An Oxford hollow is “a flattened paper tube inserted between the spine of a book and its cover to strengthen the spine and allow the book to be opened flat more easily.” But it’s not just like taking an empty toilet-paper tube and flattening it: the tube, if properly made, is constructed in situ. A stout bit of kraft paper is glued to the spine of the book block. Then a piece, almost three spine widths wide is cut and folded. The middle part is glued to the first piece on the spine. This leaves two flaps, A and B, as shown in this diagram (from Cornell Library).

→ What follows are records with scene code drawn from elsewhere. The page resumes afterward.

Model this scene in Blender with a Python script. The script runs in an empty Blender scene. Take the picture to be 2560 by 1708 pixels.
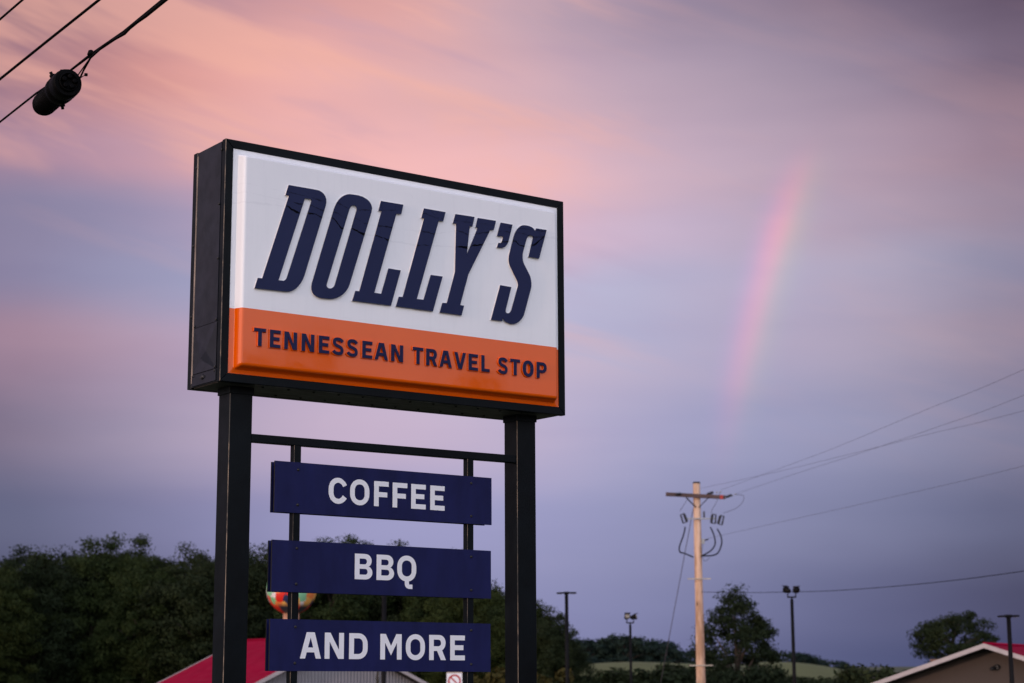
import bpy, bmesh, math, random
import numpy as np
from mathutils import Vector, Matrix

# ------------------------------------------------------------------ scene, camera, sky, sun, exposure
sc = bpy.context.scene
C = sc.collection
rad = math.radians
CAM = np.array([0.0, 0.0, 1.6])
FPX = 4472.6                      # focal length in pixels of a 2560 px wide frame
RV = np.array([0.9999918, 0.0007303, -0.0039818])
UV = np.array([0.0040483, -0.1803976, 0.9835854])
FV = np.array([0.0, 0.9835935, 0.1803991])

cam_d = bpy.data.cameras.new('camera')
cam_d.sensor_width = 36.0
cam_d.lens = FPX * 36.0 / 2560.0
cam_d.clip_end = 6000
cam_d.dof.use_dof = True
cam_d.dof.focus_distance = 11.3
cam_d.dof.aperture_fstop = 3.8
cam = bpy.data.objects.new('camera', cam_d)
C.objects.link(cam)
cam.matrix_world = Matrix(((RV[0], UV[0], -FV[0], CAM[0]), (RV[1], UV[1], -FV[1], CAM[1]),
                           (RV[2], UV[2], -FV[2], CAM[2]), (0, 0, 0, 1)))
sc.camera = cam
sc.view_settings.view_transform = 'Standard'
sc.view_settings.look = 'None'
sc.view_settings.exposure = 0.0
sc.view_settings.gamma = 1.0
sc.view_settings.use_curve_mapping = False

SUN_AZ = rad(-132.1)              # clockwise from +Y, behind and to the left of the camera
SUN_EL = rad(2.2)
sun_dir = Vector((math.sin(SUN_AZ) * math.cos(SUN_EL), math.cos(SUN_AZ) * math.cos(SUN_EL), math.sin(SUN_EL)))
sd = bpy.data.lights.new('sun', 'SUN')
sd.energy = 1.0
sd.angle = rad(2.0)
sd.color = (1.0, 0.64, 0.47)
so = bpy.data.objects.new('sun', sd)
C.objects.link(so)
so.rotation_euler = (-sun_dir).to_track_quat('-Z', 'Y').to_euler()


def lin(c):
    return [((x / 255.0) / 12.92 if x <= 10.3 else ((x / 255.0 + 0.055) / 1.055) ** 2.4) for x in c]


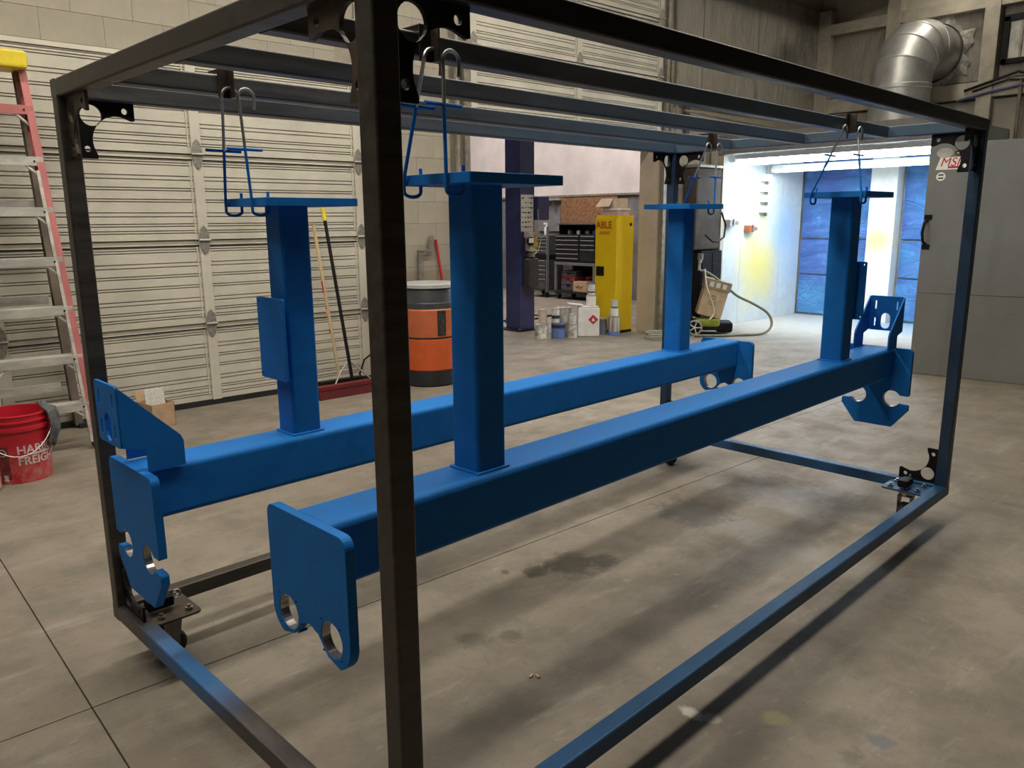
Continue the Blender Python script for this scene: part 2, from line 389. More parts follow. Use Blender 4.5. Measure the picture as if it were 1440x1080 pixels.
MB().rbox(7.5, XF, YW - 0.10, YW - 0.012, 2.86, 2.97, 0.006).build('girt', M['girt'], ins)
MB().tube([(7.6, YW - 0.12, 2.72), (9.2, YW - 0.12, 2.66), (10.9, YW - 0.12, 2.62)], 0.013).build('pipe', M['track'], ins)
MB().box(7.72, 7.80, YW - 0.06, YW - 0.013, 2.3, 2.98).build('strap', simple('brown_pipe', (0.12, 0.075, 0.05), 0.5, 0.3), ins)
# far wall at the right
wr = empty('wall_right'); struct(wr, 'far end wall with girts posts and insulation')
MB().box(XF + 0.06, XF + 0.2, -13, YW + 0.2, 0, ZC + .3).build('wall_sheet', M['wallx'], wr)
for a, b in ((4.10, 4.95), (2.87, 3.90), (1.4, 2.68), (0.0, 1.4)):
    MB().rbox(XF - 0.01, XF + 0.055, a + 0.01, b - 0.01, 3.14, ZC - .22, 0.02).build('insulation_sheet', M['insul'], wr)
for a in (4.98, 4.0, 2.77, 1.3, -0.2):
    MB().rbox(XF - 0.13, XF + 0.05, a - 0.09, a + 0.09, 0, ZC, 0.006).build('wall_post', M['girt'], wr)
MB().rbox(XF - 0.12, XF + 0.05, -7, YW - 0.1, ZC - .35, ZC - .20, 0.006).build('girt', M['girt'], wr)
MB().rbox(XF - 0.11, XF + 0.05, -7, YW - 0.1, 2.92, 3.12, 0.006).build('girt', M['girt'], wr)
MB().rbox(XF - 0.02, XF + 0.05, -7, YW - 0.1, 0, 2.9, 0.006).build('wall_panel', M['block'], wr)
# walls behind the camera and the roof
struct(MB().box(-6.2, -6, -13.2, 16, 0, ZC + .3).build('wall_left', simple('dark_wall', (0.10, 0.095, 0.085), 0.7)), 'plain side wall left of the shop')
struct(MB().box(-6.2, XF + .2, -13.2, -13, 0, ZC + .3).build('wall_front', simple('dark_wall', (0.10, 0.095, 0.085), 0.7)), 'plain wall behind the camera')
cl = empty('ceiling'); struct(cl, 'dark roof deck with purlins')
MB().box(-6.2, 15, -13.2, 16, ZC + .28, ZC + .4).build('roof_deck', M['ceil'], cl)
for k in range(7):
    y = -5.5 + 1.85 * k
    MB().rbox(-6, XF, y - 0.04, y + 0.04, ZC + .05, ZC + .27, 0.005).build('purlin', M['ceil'], cl)
# second bay seen through the opening
BX = 10.3
struct(MB().box(BX, BX + 0.15, YW + 0.22, 16, 1.86, ZC + .3).build('wall_bay_upper', M['bay']), 'pale pink upper wall of the second bay')
struct(MB().box(BX, BX + 0.15, YW + 0.22, 16, 0, 1.86).build('wall_bay_lower', simple('bay_lower', (0.17, 0.16, 0.155), 0.7, 0, 0.2, 4)), 'dark lower wall of the second bay behind the tool chests')
struct(MB().box(-6, 15, 15.9, 16.1, 0, ZC + .3).build('wall_bay_end', M['bay']), 'end wall of the second bay')
struct(MB().rbox(BX - 0.05, BX, YW + 0.3, 15.5, 1.835, 1.875, 0.004).build('trim_3', M['track']), 'rail along the bottom of the pale bay wall')

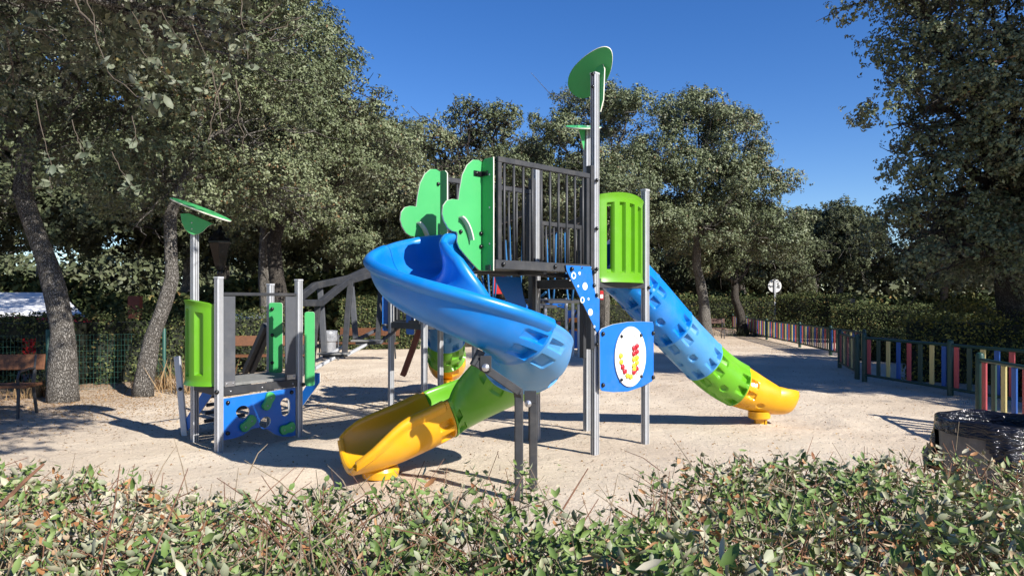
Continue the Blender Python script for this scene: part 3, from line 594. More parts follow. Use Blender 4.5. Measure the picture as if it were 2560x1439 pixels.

B is glued onto the top of A, taking care to keep any glue out of the space below A. Then when you open the book and look down the spine, there’s the tube separating the pages from the binding.

You can see the top of the hollow (and the A/B join) in this photo from Parks Library Preservation.

Jeff Peachey tells when it’s better not to use one in book repair.

If you feel inclined to start checking your book collection to find an Oxford hollow, I suspect you’re going to be out of luck. Most commercial bindings are made with a simple hollow, a single strip of heavy kraft paper glued to the cloth in the spine space between the two boards. Nothing hollow about this at all, but the name has adhered to this degenerate survivor. The most likely place to discover an Oxford hollow in a modern commercial production is in a leather-bound Bible.